Sud-Ouest, 14 février 2016, par Yves Harté

Mourir pour vivre autrement

D’une mort mystérieuse, il tire la vie rêvée d’une jeune femme sans limite

À qui sert-il d’être belle, libre et sauvage dans une ville comme Londres, un 4 septembre 1945, à quoi cela sert-il, si personne ne peut croire que vous pouvez voler ? Elle s’appelait Sonia Araquistain. Elle était la fille d’un ministre espagnol républicain en exil. Ce 4 septembre, elle se dévêtit au bas de l’escalier de l’hôtel où habitait son père, monta, nue, les marches jusqu’au dernier étage, frappa à une porte, traversa les pièces et se jeta dans le vide.

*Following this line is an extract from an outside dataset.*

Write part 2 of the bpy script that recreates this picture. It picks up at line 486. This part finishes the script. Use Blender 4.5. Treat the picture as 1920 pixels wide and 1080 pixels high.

Le poète Georges Henein nota dans son journal que « selon l’abjecte coutume anglaise, ce suicide avait donné lieu à un procès contre la défunte ».

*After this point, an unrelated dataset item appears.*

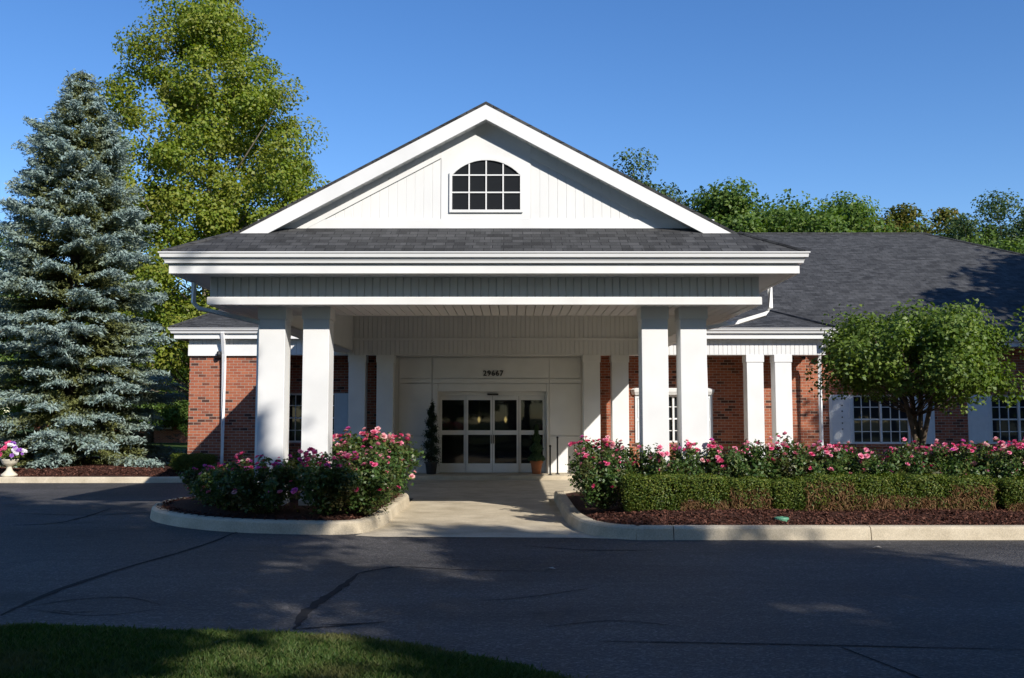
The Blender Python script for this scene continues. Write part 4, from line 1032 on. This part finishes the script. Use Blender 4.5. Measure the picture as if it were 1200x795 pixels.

C’est muni de cette brûlante et infime trace que David Bosc recompose ce que pouvait être Sonia, dans un court livre au titre magnifique : Mourir et puis sauter sur son cheval. Il la réinvente non en la racontant mais en lui donnant une parole hallucinée, de plus en plus délirante à mesure que passent les jours, mais de plus en plus belle échevelée à la manière d’un songe.
Sonia tenait un journal intime écrit entre les lignes d’un roman français des années 1920 qui aurait pu être L’Homme à l’Hispano. Elle y raconte ses rêves qui se confondent avec ses certitudes, son amour des bêtes et ses amours tout court qu’elle accorde sans pudeur à un soldat canadien tatoué ou un Hongrois dont les mots la fascinent.Un elfe
Elle ne connaît ni limite ni barrières. Peu à peu les convenances lui échappent, comme les vêtements qu’elle laisse derrière le jour de son suicide. Elle croit fermement qu’elle rejoindra les oiseaux et qu’elle verra sous elle les chevaux aux têtes sombres, aux salières creusées, au poil cendré. Elle les verra comme nous en persuade David Bosc.
David Bosc aime ces passages entre ici et ailleurs qu’il avait déjà explorés dans son précédent roman La Claire Fontaine, qui accompagnait les derniers mois de Gustave Courbet, obèse et monstrueux. C’est un être de plume qu’il nous donne à aimer cette fois, un elfe dont le tragique destin n’interdit pas la cocasserie d’une vie réinventée. C’est surtout à nouveau une fulgurante ode à la liberté. Sonia ne part mourir mais vivre autrement.